Human Visual Perception
Post-processing exploits how humans perceive light, color, and contrast to create appealing images.
Understanding visual perception principles guides effect design to make scenes look natural or stylized without confusing the player.
Common Pitfalls
#1Applying too many heavy post-processing effects causing frame rate drops.
Wrong approach:Enabling bloom, ambient occlusion, depth of field, motion blur, and color grading all at high quality without testing performance.
Correct approach:Select only essential effects and tune quality settings; profile performance regularly to maintain smooth gameplay.

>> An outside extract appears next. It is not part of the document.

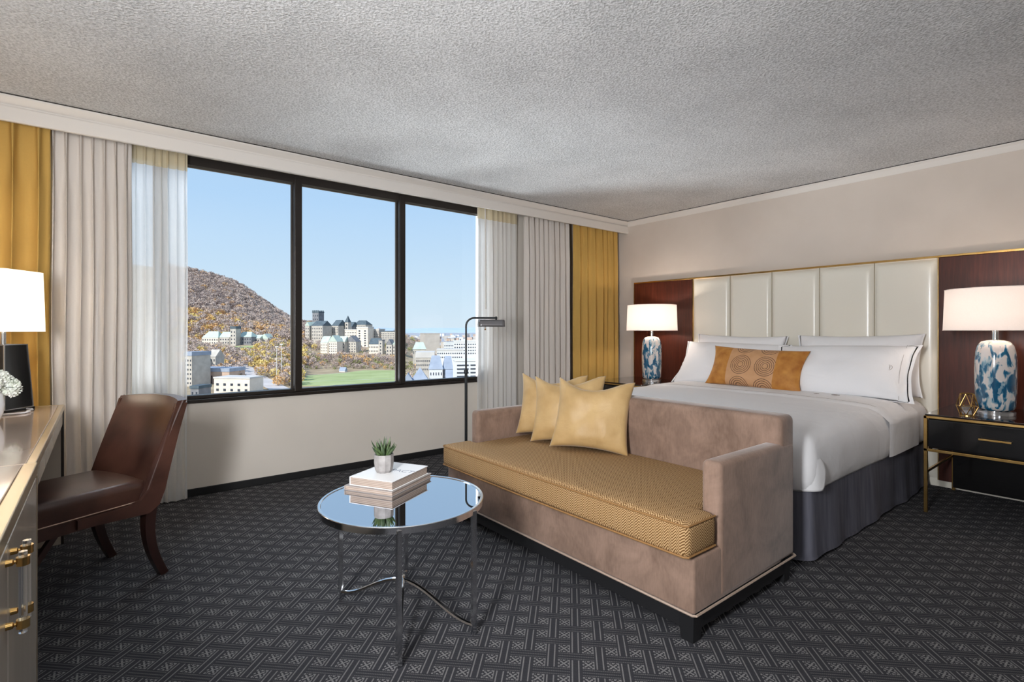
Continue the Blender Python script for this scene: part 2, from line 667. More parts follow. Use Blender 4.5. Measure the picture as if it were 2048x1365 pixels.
    ex('dark_trunk', (70, 58, 50), (90, 76, 66), 0.6)
    ex('limestone', (184, 177, 168), (206, 199, 190), 0.2)
    ex('cream_stone', (224, 212, 198), (238, 227, 214), 0.2)
    ex('pink_brick', (196, 168, 150), (212, 186, 168), 0.2)
    ex('grey_stone', (124, 124, 128), (146, 146, 150), 0.2)
    ex('white_block', (222, 224, 226), (236, 238, 240), 0.1)
    ex('beige_concrete', (190, 182, 174), (204, 196, 188), 0.1)
    ex('copper_green', (186, 200, 188), (206, 218, 208), 0.15)
    ex('slate_blue', (150, 160, 178), (172, 182, 198), 0.2)
    ex('slate_dark', (84, 96, 104), (104, 116, 124), 0.2)
    ex('flat_roof', (206, 202, 198), (220, 216, 212), 0.1)
    ex('asphalt_pale', (196, 190, 188), (214, 208, 206), 0.1)
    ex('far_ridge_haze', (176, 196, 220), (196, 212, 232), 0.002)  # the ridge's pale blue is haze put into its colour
    plain('far_window', (62, 68, 80), 0.3)
    plain('pole_white', (232, 230, 226), 0.6)
    plain('line_white', (232, 236, 226), 0.9)


make_materials()


def struct(name, mb, mat, parent=None, **kw):
    o = mb.build(name, mat, parent, **kw)
    if parent is None: o['kind'] = 'structure'
    return o


# ------------------------------------------------------------------ room shell
XH, YW, YV, ZC, XL, YB = 5.09, 4.37, 4.09, 2.545, -0.76, -3.2
WX0, WX1, WZ0, WZ1 = -0.595, 3.125, 0.675, 2.47
struct('floor', MB().box(XL - .16, XH + .16, YB - .16, YW + .16, -0.12, 0), M['carpet'])
struct('ceiling', MB().box(XL - .16, XH + .16, YB - .16, YW + .16, ZC, ZC + .15), M['ceiling'])
struct('wall_headboard', MB().box(XH, XH + .16, YB - .16, YW + .16, 0, ZC), M['wall_beige'])
struct('wall_desk', MB().box(XL - .16, XL, YB - .16, YW + .16, 0, ZC), M['wall_beige'])
struct('wall_back', MB().box(XL, XH, YB - .16, YB, 0, ZC), M['wall_beige'])
mb = MB()
mb.box(XL, XH, YW, YW + .16, 0, WZ0)
mb.box(XL, XH, YW, YW + .16, WZ1, ZC)
mb.box(XL, WX0, YW, YW + .16, WZ0, WZ1)
mb.box(WX1, XH, YW, YW + .16, WZ0, WZ1)
struct('wall_window', mb, M['wall_cream'])
struct('baseboard_window', MB().rbox(XL, XH, YW - .014, YW, 0.0, .055, .004), M['black_base'])
struct('baseboard_headboard', MB().rbox(XH - .014, XH, YB, YW - .014, 0.0, .055, .004), M['black_base'])

# valance box over the curtains, moulding on the headboard wall
vp = [(YV - .035, ZC - .008), (YV - .035, ZC - .018), (YV - .022, ZC - .030), (YV + .004, ZC - .052), (YV + .004, ZC - .058),
      (YV - .008, ZC - .062), (YV - .012, ZC - .070), (YV - .012, ZC - .146), (YV - .008, ZC - .150), (YV + .012, ZC - .150), (YV + .012, ZC - .008)]
t1 = struct('trim_1', MB().prism(vp, 'x', XL, XH), M['white_trim'])
struct('shadow_gap', MB().box(XL, XH - .03, YV - .031, YV + .01, ZC - .008, ZC), M['dark_gap'], t1)
cpz = [(XH - .034, ZC - .007), (XH - .034, ZC - .016), (XH - .024, ZC - .026), (XH - .012, ZC - .058), (XH - .008, ZC - .066), (XH, ZC - .066), (XH, ZC - .007)]
t2 = struct('trim_2', MB().prism(cpz, 'y', YB, YV - .012), M['white_trim'])
struct('shadow_gap', MB().box(XH - .030, XH, YB, YV - .03, ZC - .007, ZC), M['dark_gap'], t2)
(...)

Root cause:Misunderstanding that each effect adds GPU workload and that combined effects can overload hardware.
#2Expecting post-processing to fix poor lighting or textures in the scene.
Wrong approach:Relying on color grading and bloom to hide badly lit or low-quality models instead of improving assets.
Correct approach:First improve scene lighting and textures, then use post-processing to enhance the final image.
Root cause:Misconception that post-processing can replace good art and lighting work.
#3Using post-processing volumes without setting proper blend distances causing sudden visual changes.
Wrong approach:Placing volumes with zero blend distance so effects switch instantly when crossing volume boundaries.
Correct approach:Set blend distances to smoothly interpolate effects as the camera moves between volumes.
Root cause:Not understanding how volume blending works leads to jarring visual transitions.
Key Takeaways
Post-processing effects modify the final camera image to enhance game visuals without changing 3D models or lighting.
They are applied as a series of shader passes on the GPU after scene rendering, allowing flexible and efficient image changes.
Proper setup in Unity involves adding post-process volumes and layers, with profiles to manage effect settings.
Performance costs vary by effect, so balancing visual quality and speed is essential for good player experience.
Advanced use includes writing custom shaders and working with Unity's Scriptable Render Pipelines for modern graphics.